_EXERCISE TASK_:
Below is a listing; copy all of it exactly.

========================================

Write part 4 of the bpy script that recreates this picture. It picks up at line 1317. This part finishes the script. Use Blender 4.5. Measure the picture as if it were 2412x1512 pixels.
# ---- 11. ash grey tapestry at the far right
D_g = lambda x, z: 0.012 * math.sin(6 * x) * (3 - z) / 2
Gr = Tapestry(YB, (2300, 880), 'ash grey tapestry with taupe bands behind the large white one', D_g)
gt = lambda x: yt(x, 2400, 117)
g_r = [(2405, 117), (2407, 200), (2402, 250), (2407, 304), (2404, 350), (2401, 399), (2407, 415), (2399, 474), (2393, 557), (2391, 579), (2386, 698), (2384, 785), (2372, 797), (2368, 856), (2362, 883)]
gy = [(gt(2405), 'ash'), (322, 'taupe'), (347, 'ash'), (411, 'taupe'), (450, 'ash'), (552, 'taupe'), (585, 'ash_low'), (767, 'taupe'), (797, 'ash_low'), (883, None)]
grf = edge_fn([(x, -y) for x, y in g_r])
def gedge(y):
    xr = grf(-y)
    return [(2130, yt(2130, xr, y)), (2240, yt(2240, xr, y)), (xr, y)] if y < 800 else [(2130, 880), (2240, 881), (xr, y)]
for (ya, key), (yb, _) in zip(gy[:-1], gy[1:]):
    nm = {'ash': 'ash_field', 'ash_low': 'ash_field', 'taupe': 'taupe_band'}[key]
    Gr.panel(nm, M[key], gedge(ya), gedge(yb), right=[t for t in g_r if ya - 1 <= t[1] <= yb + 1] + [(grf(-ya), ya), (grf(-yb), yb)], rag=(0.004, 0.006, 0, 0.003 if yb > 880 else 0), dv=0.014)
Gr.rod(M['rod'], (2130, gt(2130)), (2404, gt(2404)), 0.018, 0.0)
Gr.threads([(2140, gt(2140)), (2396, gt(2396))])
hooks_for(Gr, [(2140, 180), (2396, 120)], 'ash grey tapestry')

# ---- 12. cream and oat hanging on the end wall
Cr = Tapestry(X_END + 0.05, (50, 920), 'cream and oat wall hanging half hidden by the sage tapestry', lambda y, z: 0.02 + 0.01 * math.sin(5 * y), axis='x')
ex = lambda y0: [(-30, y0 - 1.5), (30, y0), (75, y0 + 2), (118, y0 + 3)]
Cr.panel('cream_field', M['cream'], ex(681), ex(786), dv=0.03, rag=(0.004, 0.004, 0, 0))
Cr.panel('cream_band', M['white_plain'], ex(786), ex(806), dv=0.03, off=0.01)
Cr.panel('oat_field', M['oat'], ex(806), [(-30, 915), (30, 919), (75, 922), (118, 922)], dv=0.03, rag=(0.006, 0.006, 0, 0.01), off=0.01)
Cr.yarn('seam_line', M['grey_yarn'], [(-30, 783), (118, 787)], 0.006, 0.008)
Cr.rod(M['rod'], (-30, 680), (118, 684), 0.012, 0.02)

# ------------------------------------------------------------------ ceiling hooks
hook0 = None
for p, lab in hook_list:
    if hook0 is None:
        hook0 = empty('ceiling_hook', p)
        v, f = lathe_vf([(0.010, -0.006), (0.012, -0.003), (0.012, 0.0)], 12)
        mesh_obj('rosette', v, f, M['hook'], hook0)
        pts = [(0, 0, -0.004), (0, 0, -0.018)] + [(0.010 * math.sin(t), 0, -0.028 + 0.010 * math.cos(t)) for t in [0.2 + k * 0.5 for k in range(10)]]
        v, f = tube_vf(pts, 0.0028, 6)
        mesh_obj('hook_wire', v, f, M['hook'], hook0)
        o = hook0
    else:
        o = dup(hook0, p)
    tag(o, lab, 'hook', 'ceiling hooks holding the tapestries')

========================================

_COMPLETE OUTPUT_:
Write part 4 of the bpy script that recreates this picture. It picks up at line 1317. This part finishes the script. Use Blender 4.5. Measure the picture as if it were 2412x1512 pixels.
# ---- 11. ash grey tapestry at the far right
D_g = lambda x, z: 0.012 * math.sin(6 * x) * (3 - z) / 2
Gr = Tapestry(YB, (2300, 880), 'ash grey tapestry with taupe bands behind the large white one', D_g)
gt = lambda x: yt(x, 2400, 117)
g_r = [(2405, 117), (2407, 200), (2402, 250), (2407, 304), (2404, 350), (2401, 399), (2407, 415), (2399, 474), (2393, 557), (2391, 579), (2386, 698), (2384, 785), (2372, 797), (2368, 856), (2362, 883)]
gy = [(gt(2405), 'ash'), (322, 'taupe'), (347, 'ash'), (411, 'taupe'), (450, 'ash'), (552, 'taupe'), (585, 'ash_low'), (767, 'taupe'), (797, 'ash_low'), (883, None)]
grf = edge_fn([(x, -y) for x, y in g_r])
def gedge(y):
    xr = grf(-y)
    return [(2130, yt(2130, xr, y)), (2240, yt(2240, xr, y)), (xr, y)] if y < 800 else [(2130, 880), (2240, 881), (xr, y)]
for (ya, key), (yb, _) in zip(gy[:-1], gy[1:]):
    nm = {'ash': 'ash_field', 'ash_low': 'ash_field', 'taupe': 'taupe_band'}[key]
    Gr.panel(nm, M[key], gedge(ya), gedge(yb), right=[t for t in g_r if ya - 1 <= t[1] <= yb + 1] + [(grf(-ya), ya), (grf(-yb), yb)], rag=(0.004, 0.006, 0, 0.003 if yb > 880 else 0), dv=0.014)
Gr.rod(M['rod'], (2130, gt(2130)), (2404, gt(2404)), 0.018, 0.0)
Gr.threads([(2140, gt(2140)), (2396, gt(2396))])
hooks_for(Gr, [(2140, 180), (2396, 120)], 'ash grey tapestry')

# ---- 12. cream and oat hanging on the end wall
Cr = Tapestry(X_END + 0.05, (50, 920), 'cream and oat wall hanging half hidden by the sage tapestry', lambda y, z: 0.02 + 0.01 * math.sin(5 * y), axis='x')
ex = lambda y0: [(-30, y0 - 1.5), (30, y0), (75, y0 + 2), (118, y0 + 3)]
Cr.panel('cream_field', M['cream'], ex(681), ex(786), dv=0.03, rag=(0.004, 0.004, 0, 0))
Cr.panel('cream_band', M['white_plain'], ex(786), ex(806), dv=0.03, off=0.01)
Cr.panel('oat_field', M['oat'], ex(806), [(-30, 915), (30, 919), (75, 922), (118, 922)], dv=0.03, rag=(0.006, 0.006, 0, 0.01), off=0.01)
Cr.yarn('seam_line', M['grey_yarn'], [(-30, 783), (118, 787)], 0.006, 0.008)
Cr.rod(M['rod'], (-30, 680), (118, 684), 0.012, 0.02)

# ------------------------------------------------------------------ ceiling hooks
hook0 = None
for p, lab in hook_list:
    if hook0 is None:
        hook0 = empty('ceiling_hook', p)
        v, f = lathe_vf([(0.010, -0.006), (0.012, -0.003), (0.012, 0.0)], 12)
        mesh_obj('rosette', v, f, M['hook'], hook0)
        pts = [(0, 0, -0.004), (0, 0, -0.018)] + [(0.010 * math.sin(t), 0, -0.028 + 0.010 * math.cos(t)) for t in [0.2 + k * 0.5 for k in range(10)]]
        v, f = tube_vf(pts, 0.0028, 6)
        mesh_obj('hook_wire', v, f, M['hook'], hook0)
        o = hook0
    else:
        o = dup(hook0, p)
    tag(o, lab, 'hook', 'ceiling hooks holding the tapestries')